But in the middle of the American Century, as the country reckoned with its oldest business, battles over race and citizenship were fought by people who placed their highest stakes in ordinary places — lunch counters, water fountains, schools. For Carlotta Walls LaNier, the youngest of the “Little Rock Nine,”who in 1957, under escort from the Army’s 101st Airborne Division, became the first black students to desegregate Central High, these items are artifacts of assertion.
Sept. 25 is the 55th anniversary of the first day the Nine were allowed to stay at Central High School. Their first attempt to walk through the school doors was blocked by National Guard troops called by Arkansas Gov. Orval Faubus. Their second try was cut short because of the threat of mob violence. LaNier wore her new dress both times, and now, in a small ceremony at the museum’s Capital Gallery Building offices scheduled for Sept. 27, she will donate it and the other items to its collection.

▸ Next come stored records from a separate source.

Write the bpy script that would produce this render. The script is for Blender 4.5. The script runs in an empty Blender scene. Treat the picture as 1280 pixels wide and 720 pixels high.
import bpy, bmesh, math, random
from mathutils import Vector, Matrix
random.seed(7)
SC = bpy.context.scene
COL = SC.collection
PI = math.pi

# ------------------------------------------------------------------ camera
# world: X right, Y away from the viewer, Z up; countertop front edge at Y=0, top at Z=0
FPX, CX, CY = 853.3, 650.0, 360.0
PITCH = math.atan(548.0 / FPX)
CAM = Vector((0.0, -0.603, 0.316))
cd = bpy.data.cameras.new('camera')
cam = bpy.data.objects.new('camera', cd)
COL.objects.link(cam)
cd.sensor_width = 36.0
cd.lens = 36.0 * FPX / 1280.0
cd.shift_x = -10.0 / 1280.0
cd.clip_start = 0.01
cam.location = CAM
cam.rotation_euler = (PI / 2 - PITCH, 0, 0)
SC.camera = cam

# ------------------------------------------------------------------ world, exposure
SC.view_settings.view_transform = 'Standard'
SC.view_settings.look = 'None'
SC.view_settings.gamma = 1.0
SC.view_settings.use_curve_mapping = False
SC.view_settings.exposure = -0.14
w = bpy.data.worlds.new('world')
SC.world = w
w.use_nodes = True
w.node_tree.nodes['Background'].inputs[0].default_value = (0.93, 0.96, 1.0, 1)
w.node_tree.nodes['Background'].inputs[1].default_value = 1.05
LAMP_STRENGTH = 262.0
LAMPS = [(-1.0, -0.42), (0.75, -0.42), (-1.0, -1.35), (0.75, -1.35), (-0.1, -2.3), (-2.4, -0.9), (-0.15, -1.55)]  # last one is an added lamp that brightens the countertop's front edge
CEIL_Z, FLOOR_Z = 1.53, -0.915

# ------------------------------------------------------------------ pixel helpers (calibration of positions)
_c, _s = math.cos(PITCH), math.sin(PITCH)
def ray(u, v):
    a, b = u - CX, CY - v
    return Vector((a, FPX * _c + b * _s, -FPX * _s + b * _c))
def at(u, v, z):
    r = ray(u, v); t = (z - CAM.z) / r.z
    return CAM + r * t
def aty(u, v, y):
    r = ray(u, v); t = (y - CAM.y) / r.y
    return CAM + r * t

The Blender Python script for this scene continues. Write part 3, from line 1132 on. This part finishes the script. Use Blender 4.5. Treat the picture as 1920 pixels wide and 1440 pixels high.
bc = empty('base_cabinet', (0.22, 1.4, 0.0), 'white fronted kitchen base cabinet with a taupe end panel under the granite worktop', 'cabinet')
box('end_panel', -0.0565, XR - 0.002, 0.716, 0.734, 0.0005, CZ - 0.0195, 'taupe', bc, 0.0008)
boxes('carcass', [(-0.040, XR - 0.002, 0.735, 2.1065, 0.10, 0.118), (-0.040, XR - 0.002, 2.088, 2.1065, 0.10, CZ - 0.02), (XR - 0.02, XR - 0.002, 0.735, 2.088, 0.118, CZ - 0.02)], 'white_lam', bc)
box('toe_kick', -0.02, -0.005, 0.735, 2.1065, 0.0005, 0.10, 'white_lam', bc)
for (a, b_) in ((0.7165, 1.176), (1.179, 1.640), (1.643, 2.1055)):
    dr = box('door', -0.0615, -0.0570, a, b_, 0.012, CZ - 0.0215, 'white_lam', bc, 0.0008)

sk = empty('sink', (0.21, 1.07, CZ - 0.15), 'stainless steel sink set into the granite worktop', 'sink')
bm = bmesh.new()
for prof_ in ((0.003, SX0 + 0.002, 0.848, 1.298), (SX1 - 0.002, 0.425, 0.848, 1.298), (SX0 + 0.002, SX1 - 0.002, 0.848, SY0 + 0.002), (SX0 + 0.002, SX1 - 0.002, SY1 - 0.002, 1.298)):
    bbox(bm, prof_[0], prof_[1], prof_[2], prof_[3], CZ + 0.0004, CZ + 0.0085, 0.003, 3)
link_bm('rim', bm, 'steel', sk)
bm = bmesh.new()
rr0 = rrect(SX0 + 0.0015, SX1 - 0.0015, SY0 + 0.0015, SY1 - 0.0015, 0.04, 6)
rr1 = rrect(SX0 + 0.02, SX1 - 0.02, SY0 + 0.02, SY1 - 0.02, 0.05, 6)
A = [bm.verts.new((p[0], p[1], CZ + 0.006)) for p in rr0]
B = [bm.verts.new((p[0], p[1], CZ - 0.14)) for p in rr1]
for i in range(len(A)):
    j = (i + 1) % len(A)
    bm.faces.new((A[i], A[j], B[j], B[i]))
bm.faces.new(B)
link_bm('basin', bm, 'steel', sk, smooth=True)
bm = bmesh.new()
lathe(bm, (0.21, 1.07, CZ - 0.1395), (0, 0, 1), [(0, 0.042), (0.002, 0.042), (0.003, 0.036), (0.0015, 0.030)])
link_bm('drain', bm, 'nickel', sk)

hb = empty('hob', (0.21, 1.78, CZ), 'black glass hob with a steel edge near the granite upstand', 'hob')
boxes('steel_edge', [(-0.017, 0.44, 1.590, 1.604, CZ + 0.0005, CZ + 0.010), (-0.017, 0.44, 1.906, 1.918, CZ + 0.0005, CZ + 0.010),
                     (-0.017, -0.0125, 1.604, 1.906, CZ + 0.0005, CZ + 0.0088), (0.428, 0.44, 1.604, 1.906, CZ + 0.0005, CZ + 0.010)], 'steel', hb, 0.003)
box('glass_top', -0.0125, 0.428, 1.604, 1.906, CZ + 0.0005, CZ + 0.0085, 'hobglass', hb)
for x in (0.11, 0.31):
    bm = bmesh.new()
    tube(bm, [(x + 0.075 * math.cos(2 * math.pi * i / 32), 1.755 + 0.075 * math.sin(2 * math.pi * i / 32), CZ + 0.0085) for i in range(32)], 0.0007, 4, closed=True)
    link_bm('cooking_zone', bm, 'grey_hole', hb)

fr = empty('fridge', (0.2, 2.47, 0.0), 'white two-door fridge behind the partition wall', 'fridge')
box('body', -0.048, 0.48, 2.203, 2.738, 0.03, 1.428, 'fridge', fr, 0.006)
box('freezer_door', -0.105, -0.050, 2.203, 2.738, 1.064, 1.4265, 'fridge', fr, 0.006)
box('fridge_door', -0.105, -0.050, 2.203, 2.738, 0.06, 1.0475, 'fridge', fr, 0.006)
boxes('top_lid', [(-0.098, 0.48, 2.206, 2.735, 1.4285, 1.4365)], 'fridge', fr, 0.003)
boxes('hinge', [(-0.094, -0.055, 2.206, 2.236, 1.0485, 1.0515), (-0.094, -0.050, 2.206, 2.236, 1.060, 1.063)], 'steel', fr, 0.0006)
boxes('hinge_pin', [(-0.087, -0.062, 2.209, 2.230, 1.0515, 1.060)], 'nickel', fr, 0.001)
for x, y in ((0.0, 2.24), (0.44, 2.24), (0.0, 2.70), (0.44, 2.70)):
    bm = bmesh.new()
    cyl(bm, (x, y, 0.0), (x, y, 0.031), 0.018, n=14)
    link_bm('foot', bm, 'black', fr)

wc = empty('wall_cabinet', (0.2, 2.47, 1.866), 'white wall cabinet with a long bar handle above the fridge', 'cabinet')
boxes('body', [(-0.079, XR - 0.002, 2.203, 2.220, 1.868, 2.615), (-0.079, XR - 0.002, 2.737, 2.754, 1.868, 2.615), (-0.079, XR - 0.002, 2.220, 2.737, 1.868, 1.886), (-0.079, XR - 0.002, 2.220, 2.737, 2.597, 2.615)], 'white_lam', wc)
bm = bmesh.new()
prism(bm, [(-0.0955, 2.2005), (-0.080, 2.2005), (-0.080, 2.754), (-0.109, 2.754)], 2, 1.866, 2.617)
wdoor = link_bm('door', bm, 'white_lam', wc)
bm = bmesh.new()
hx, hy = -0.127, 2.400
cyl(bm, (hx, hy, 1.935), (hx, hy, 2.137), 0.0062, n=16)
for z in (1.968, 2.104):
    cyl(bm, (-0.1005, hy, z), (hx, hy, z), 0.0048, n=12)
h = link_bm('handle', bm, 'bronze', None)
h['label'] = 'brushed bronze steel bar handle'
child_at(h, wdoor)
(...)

She wants people “to know about the Little Rock Nine, because our young kids are sitting a a classroom with people who don’t look like them, and they think this is the way it’s always been — but no, we had a separate school situation,” says LaNier, 69, who was reached by phone at her home in Denver. “I think this is a learning tool for any and everybody who walks through that museum.”
“Part of what moves me about these artifacts is that they are so simple,” says the museum’s founding director, Lonnie G. Bunch. The Little Rock Nine are particularly important to “the notion of children changing society and bearing the sorts of searing pressures of that change that really inspired more generations,” he says. “When you see the pictures, the hatred and the venom, it makes you admire so much these young people who went through this.”
LaNier’s mother used to make all her clothes, but for her first day of high school, “my uncle wanted me to have a store-bought dress, and he gave me the money.” As a 14-year-old, LaNier didn’t know that she was about to make history. She was a good student, thought Central High — which, like all-white schools around the nation, was under a Supreme Court ruling to desegregate — offered great educational opportunities, and thought it important to look good. “We grew up knowing that other people thought less of you, so you were always on guard about being representative of your family, your race, your community, your church,” LaNier says. “You didn’t want to let anyone down.”
She hadn’t known that getting into the school was the first step in a years-long, deeply painful ordeal. She calls her first semester report card meaningful because with all “that was happening to us — being pushed down steps, spat upon, people walking on my heels — I still made the honor roll.” Some whites said black kids couldn’t get good grades, she says, “and this just shot all of that down.”